Recently, it has been speculated that the Afghan intelligence agency, the National Directorate of Security (NDS), is hand-in-gloves with the Indians. The arrest of Latif Mehsud, the deputy of the then TTP chief by the US in Afghanistan, lent credence to such speculations. But that is now water under the bridge. For the first time in the history of the bilateral relationship, Pakistan wants to win over all segments of Afghan society and charm the country as a sovereign state. It is hoped that if the Murree peace process moves ahead, all influential circles within Afghanistan will be convinced of Islamabad’s sincerity. Deep down, everyone knows that what the NDS wants, what leaders like Abdullah Abdullah want, is a better future for their country.
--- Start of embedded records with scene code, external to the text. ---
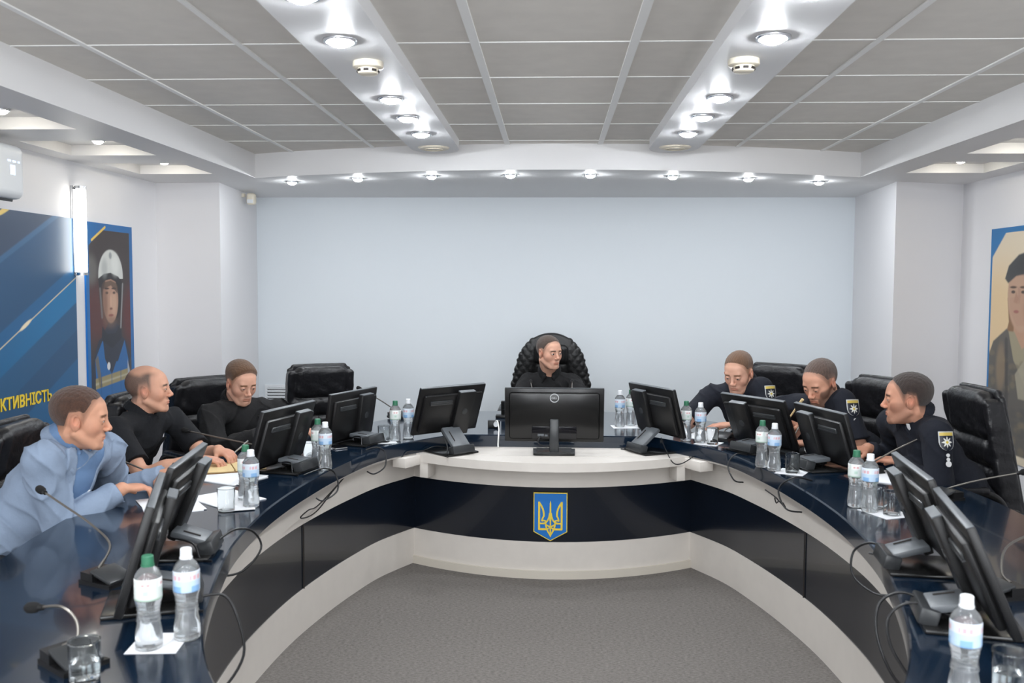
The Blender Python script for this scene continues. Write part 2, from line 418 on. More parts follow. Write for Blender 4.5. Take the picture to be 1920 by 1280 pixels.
band(MB(), offs(FULL, .004), .205, .51, .03).build('middle_panel', MT['navy'], table, ang=25)
band(MB(), FULL, 0, .205, .03).build('lower_panel', MT['white'], table, ang=25)
kk = offs(arcC, -.014); band(MB(), kk, 0, .045, .014).build('skirting', MT['kick'], table, ang=25)
lipR = offs(IN, .012); m_ = MB(); band(m_, lipR, .668, .6805, .03); band(m_, (lipR*[-1, 1])[::-1], .668, .6805, .03); m_.build('edge_lip', MT['white'], table, ang=25)
# outer modesty panel so the table stands
OP = offs(OUT, -.32)
OP = OP[(OP[:, 1] > 1.5) & (OP[:, 0] > .05)]
m_ = MB(); band(m_, OP, 0, .68, -.03); band(m_, (OP*[-1, 1])[::-1], 0, .68, -.03); m_.build('outer_panel', MT['navy'], table, ang=25)
# ivory shelf in front of the head of the table
xs = np.linspace(-.76, .76, 31); fr = [(x, 4.885+.26*(x/.76)**2) for x in xs]
MB().prism(fr+[(.80, 5.45), (-.80, 5.45)], .632, .679).build('shelf', MT['white'], table, ang=25)
for s in (-1, 1):
    MB().box((.09, .16, .055), (s*.80, 5.10, .645), (0, 0, s*.5), bev=.004).build('shelf_bracket', MT['white'], table)
    MB().box((.05, .10, .09), (s*.70, 5.17, .59), (0, 0, s*.3), bev=.003).build('shelf_post', MT['white'], table)
for px, y in ((1.235, 4.2), (-1.235, 4.2)):
    i = np.argmin(abs(PN[:, 1]-y)); p = PN[i]; t = PN[i+1]-PN[i]; s = 1 if px > 0 else -1
    MB().box((.005, .004, .305), (s*p[0], p[1], .357), (0, 0, s*math.atan2(-t[0], t[1]))).build('panel_seam', MT['darkgap'], table)
# shield emblem on the table front
emb = empty('wall_emblem', (-.005, 5.062, .35), 0, 'blue shield emblem with golden trident on the table front', 'emblem')
def shield(w, h, z0, z1, m, name, par):
    pl = [(-w/2, h/2), (-w/2, -h*.31), (0, -h/2), (w/2, -h*.31), (w/2, h/2)]
    return MB().prism(pl, z0, z1).build(name, m, par, rot=(PI/2, 0, 0), smooth=False)
shield(.186, .270, 0, .006, MT['gold'], 'border', emb)
shield(.176, .259, .005, .008, MT['blueb'], 'shield', emb)
def trident():
    m_ = MB(); zc = [.0095]
    def th(poly): zc[0] += .00004; m_.prism(poly, .006, zc[0])
    def stroke(pts, w):
        for a, b in zip(pts, pts[1:]):
            a = np.array(a); b = np.array(b); d = (b-a)/np.linalg.norm(b-a); n = np.array([-d[1], d[0]])*w/2; a = a-d*w*.3; b = b+d*w*.3; n = n*1.2
            if n[0]*d[1]-n[1]*d[0] > 0: n = -n
            th([tuple(a-n), tuple(b-n), tuple(b+n), tuple(a+n)])
    def bez(a, b, c, n=7): return [tuple((1-t)**2*np.array(a)+2*t*(1-t)*np.array(b)+t*t*np.array(c)) for t in np.linspace(0, 1, n)]
    for s in (-1, 1):
        S = lambda p: (p[0]*s, p[1])
        stroke([S((.062, .082)), S((.062, -.068)), S((.014, -.068))], .009)              # outer frame
        stroke([S(p) for p in bez((.062, .080), (.034, .045), (.036, .005))], .008)       # wing inner edge
        stroke([S(p) for p in bez((.036, .005), (.046, -.01), (.046, -.022))], .007)
        stroke([S(p) for p in bez((.046, -.022), (.03, -.014), (.022, -.03))], .006)
        stroke([S(p) for p in bez((.004, .02), (.008, -.03), (.040, -.036))], .007)       # curved neck to side
        stroke([S((.056, -.036)), S((.034, -.036))], .007)
        stroke([S(p) for p in bez((.026, -.036), (.024, -.07), (0, -.100))], .007)
        stroke([S((.022, -.044)), S((.0, -.056))], .006); stroke([S((.018, -.068)), S((0, -.056))], .005)
    th([(-.004, .075), (-.005, -.02), (.005, -.02), (.004, .075), (0, .092)])
    stroke([(0, -.02), (0, -.098)], .006); th([(-.012, -.088), (0, -.112), (.012, -.088)])
    m_.build('trident', MT['gold'], emb, rot=(PI/2, 0, 0), smooth=False)
trident()

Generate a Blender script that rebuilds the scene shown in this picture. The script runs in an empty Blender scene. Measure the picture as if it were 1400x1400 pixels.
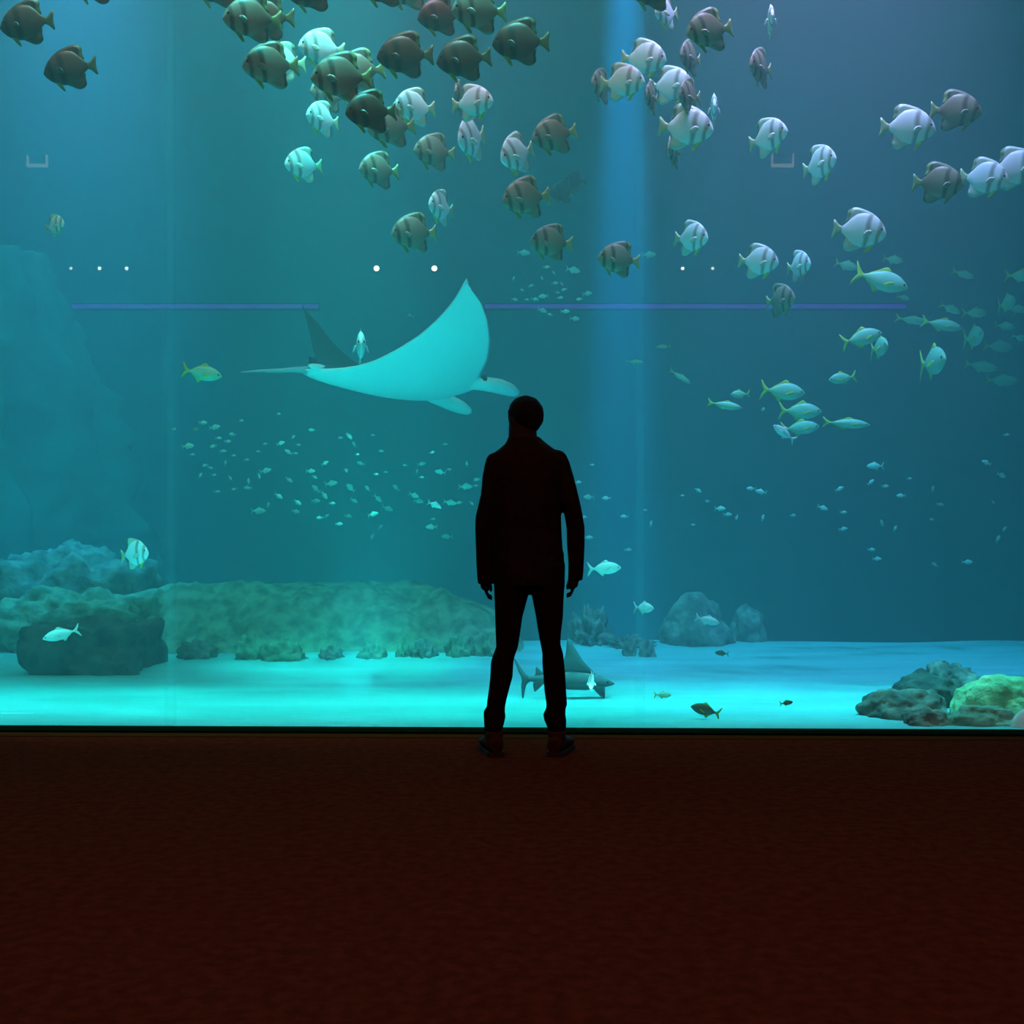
import bpy, bmesh, math, random
from mathutils import Vector, Matrix, noise, Euler
random.seed(7)
SC = bpy.context.scene
COL = SC.collection
R = math.radians
F = 1635.0            # focal length in pixels of the 1400 px frame
EYE = 1.21            # camera height

def at(px, py, d):
    """A point of the place, at depth d from the viewer, from its bearing."""
    return Vector(((px - 700) * d / F, d, EYE - (py - 700) * d / F))

def sandz(x, y):
    z = 0.035 * noise.noise(Vector((x * .5, y * .9, 3.1))) + 0.018 * noise.noise(Vector((x * .9, y * 3.2, 9.0)))
    z *= min(1, max(0, (y - 6.9) / 1.5))
    if y > 11.1:
        z -= min(1.8, .22 * (y - 11.1) ** 1.4)
    return z

# ------------------------------------------------------------------ materials
def newmat(name):
    m = bpy.data.materials.new(name)
    m.use_nodes = True
    m.node_tree.nodes.clear()
    return m, m.node_tree.nodes, m.node_tree.links

def pmat(name, col, rough=.7, col2=None, scale=6., bump=0., bscale=20., spec=.3, stretch=None, detail=4., metal=0.):
    m, N, L = newmat(name)
    out = N.new('ShaderNodeOutputMaterial')
    b = N.new('ShaderNodeBsdfPrincipled')
    L.new(b.outputs[0], out.inputs[0])
    b.inputs['Base Color'].default_value = (*col, 1)
    b.inputs['Roughness'].default_value = rough
    b.inputs['Specular IOR Level'].default_value = spec
    b.inputs['Metallic'].default_value = metal
    tc = N.new('ShaderNodeTexCoord')
    src = tc.outputs['Object']
    if stretch:
        mp = N.new('ShaderNodeMapping')
        mp.inputs['Scale'].default_value = stretch
        L.new(src, mp.inputs[0]); src = mp.outputs[0]
    if col2:
        n = N.new('ShaderNodeTexNoise'); n.inputs['Scale'].default_value = scale; n.inputs['Detail'].default_value = detail
        r = N.new('ShaderNodeValToRGB')
        r.color_ramp.elements[0].position = .35; r.color_ramp.elements[1].position = .65
        r.color_ramp.elements[0].color = (*col, 1); r.color_ramp.elements[1].color = (*col2, 1)
        L.new(src, n.inputs[0]); L.new(n.outputs[0], r.inputs[0]); L.new(r.outputs[0], b.inputs['Base Color'])
    if bump:
        n2 = N.new('ShaderNodeTexNoise'); n2.inputs['Scale'].default_value = bscale; n2.inputs['Detail'].default_value = 5
        bp = N.new('ShaderNodeBump'); bp.inputs['Strength'].default_value = bump; bp.inputs['Distance'].default_value = .03
        L.new(src, n2.inputs[0]); L.new(n2.outputs[0], bp.inputs['Height']); L.new(bp.outputs[0], b.inputs['Normal'])
    return m

def emat(name, col, s):
    m, N, L = newmat(name)
    out = N.new('ShaderNodeOutputMaterial'); e = N.new('ShaderNodeEmission')
    e.inputs[0].default_value = (*col, 1); e.inputs[1].default_value = s
    L.new(e.outputs[0], out.inputs[0])
    return m

def bandmat(name, stops, rough=.45):
    """Skin whose colour runs along the fish's own length (-.5 snout .. .5 tail)."""
    m, N, L = newmat(name)
    out = N.new('ShaderNodeOutputMaterial'); b = N.new('ShaderNodeBsdfPrincipled')
    L.new(b.outputs[0], out.inputs[0]); b.inputs['Roughness'].default_value = rough
    b.inputs['Specular IOR Level'].default_value = .4
    tc = N.new('ShaderNodeTexCoord'); sx = N.new('ShaderNodeSeparateXYZ')
    L.new(tc.outputs['Object'], sx.inputs[0])
    nz = N.new('ShaderNodeTexNoise'); nz.inputs['Scale'].default_value = 5
    L.new(tc.outputs['Object'], nz.inputs[0])
    # the bands lean a little: x + .12*z + noise
    ma = N.new('ShaderNodeMath'); ma.operation = 'MULTIPLY_ADD'; ma.inputs[1].default_value = .12
    L.new(sx.outputs[2], ma.inputs[0]); L.new(sx.outputs[0], ma.inputs[2])
    mb = N.new('ShaderNodeMath'); mb.operation = 'MULTIPLY_ADD'; mb.inputs[1].default_value = .08
    L.new(nz.outputs[0], mb.inputs[0]); L.new(ma.outputs[0], mb.inputs[2])
    mc = N.new('ShaderNodeMath'); mc.operation = 'ADD'; mc.inputs[1].default_value = .46
    L.new(mb.outputs[0], mc.inputs[0])
    r = N.new('ShaderNodeValToRGB'); cr = r.color_ramp
    while len(cr.elements) < len(stops): cr.elements.new(.5)
    for e, (p, c) in zip(cr.elements, stops):
        e.position = p; e.color = (*c, 1)
    L.new(mc.outputs[0], r.inputs[0]); L.new(r.outputs[0], b.inputs['Base Color'])
    return m

def watermat():
    m, N, L = newmat('tank_water')
    out = N.new('ShaderNodeOutputMaterial')
    s = N.new('ShaderNodeVolumeScatter'); a = N.new('ShaderNodeVolumeAbsorption'); ad = N.new('ShaderNodeAddShader')
    s.inputs['Color'].default_value = (.78, .88, 1, 1); s.inputs['Density'].default_value = WATER_S
    s.inputs['Anisotropy'].default_value = .2
    # absorption = (1 - colour) * density
    a.inputs['Color'].default_value = (.0, .88, .87, 1); a.inputs['Density'].default_value = WATER_A
    L.new(s.outputs[0], ad.inputs[0]); L.new(a.outputs[0], ad.inputs[1]); L.new(ad.outputs[0], out.inputs['Volume'])
    return m

def clearmat(name, tint, gloss, trans=0., tcol=(1, 1, 1)):
    m, N, L = newmat(name)
    out = N.new('ShaderNodeOutputMaterial'); t = N.new('ShaderNodeBsdfTransparent'); g = N.new('ShaderNodeBsdfGlossy')
    t.inputs[0].default_value = (*tint, 1); g.inputs['Roughness'].default_value = .02
    g.inputs[0].default_value = (.9, .95, 1, 1)
    mx = N.new('ShaderNodeMixShader'); mx.inputs[0].default_value = gloss
    L.new(t.outputs[0], mx.inputs[1]); L.new(g.outputs[0], mx.inputs[2])
    last = mx
    if trans:
        tr = N.new('ShaderNodeBsdfTranslucent'); tr.inputs[0].default_value = (*tcol, 1)
        m2 = N.new('ShaderNodeMixShader'); m2.inputs[0].default_value = trans
        L.new(mx.outputs[0], m2.inputs[1]); L.new(tr.outputs[0], m2.inputs[2]); last = m2
    L.new(last.outputs[0], out.inputs[0])
    return m

WATER_S, WATER_A = .053, .30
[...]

So what happens after Mullah Omar’s death? Will the Taliban movement fall apart and form unmanageable splinters? And if so, will Islamabad want to stop the decay? The answer in both cases is no. When after Hakeemullah Mehsud’s death, Mullah Fazlullah was appointed Pakistan chapter’s head, similar predictions were made. But that’s not how such groups function. Nor will Pakistan try to contain the damage to the group. It will most likely want to support the Afghan government in fighting miscreants. On the question of whether a reset is possible in the bilateral relationship, one has already taken place within Pakistani policy circles.
Published in The Express Tribune, August 1st, 2015.